The Sensex is up 59 points at 19,074 and the Nifty is higher by 14 points at 5,776. The broader markets continue to underperform the benchmark indices.
The BSE mid-cap index has slipped 0.13% or 6,406 and the small-cap index is down 0.4% or 26 points at 6,292.
According to Nirmal Bang, "Although the large cap indices continued to rise in the month of January 2013 and have seen a correction of close to 5 % from the highs, the broader market has seen far deeper cuts. The BSE Midcap Index down 12% and the BSE Small Cap down 18% from the highs. Such deep cuts suggest exhaustion of the medium term trend of the market. While the broader indices are extremely oversold and may see a pull back in the near term we expect them to trend lower subsequently."
CORE Education & Technologies is the top loser from the mid-cap pack. CORE Education and Technologies has tanked 47% to Rs 58.80 on the back of heavy volumes on NSE despite the company clarifying that the pledged shares were not sold in the market.
The company plunged 80% in past three trading sessions on buzz that the pledged shares of the companies were likely to be sold by lenders to promoters.
Kingfisher Airlines was locked at 5% lower circuit at Rs 10.21 on BSE, with the stock extending Tuesday's 5% down fall.
Railway related stocks have extended yesterday’s losses and have plunged significantly, as no major announcements were made for big ticket projects in Rail Budget yesterday.
Stone India and Kernex Microsystems (India), Titagarh Wagons, Kalindee Rail Nirman (Engineers), Texmaco Rail Engineers and Hind Rectifiers are down between 6-20% on the Bombay Stock Exchange. ARSS Infrastructure, BEML, Gateway Distriparks and Bartronics India have slipped in the range of 2-5%.
Other notable losers from the Midcap space are ABG Shipyard, Educomp Solutions, Opto Circuits (India), Motilal Oswal Financial Services, Chambal Fertilisers & Chemicals, Jain Irrigation Systems and Religare Enterprises, all slumping between 3-12%.
On the gaining side, Suzlon Energy has rallied almost 8% to Rs 22.90, after India’s largest wind-turbine maker said that it wins 103-megawatt (MW) order from Oil & Natural Gas Corporation Limited (ONGC).
Fairfield Atlas is locked at its upper circuit of 5% at Rs 137 after its board approved the delisting offer received from parent company.
The overall breadth of the BSE mid-cap index remains weak as 139 stocks are declining while 105 are advancing.

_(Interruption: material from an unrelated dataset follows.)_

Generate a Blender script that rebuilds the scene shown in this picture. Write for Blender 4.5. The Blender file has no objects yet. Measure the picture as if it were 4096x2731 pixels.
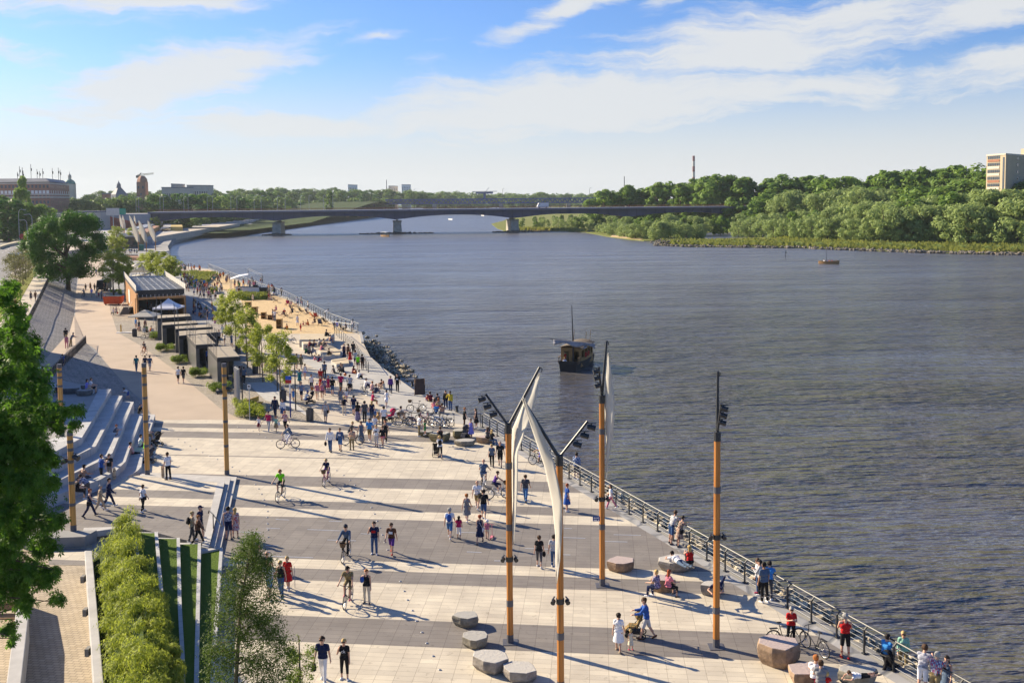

According to Ravi Shenoy, Asst Vice President (Mid-cap Research), Motilal Oswal Securities, “Liquidity is constrained in the market. One may not expect any near-term breather on this front for mid-cap companies. Large cap stocks have corrected. Relative valuation has become aggressive, therefore, Midcap segment is under pressure and continue to underperform. We are advising investors to keep away companies which are engaged in pledged shares. We are advising investors to look at select stocks for investment purpose. Stocks that can be bought for investment proposes are Havells India, Bata India, Suprajit Engineering and FDC.”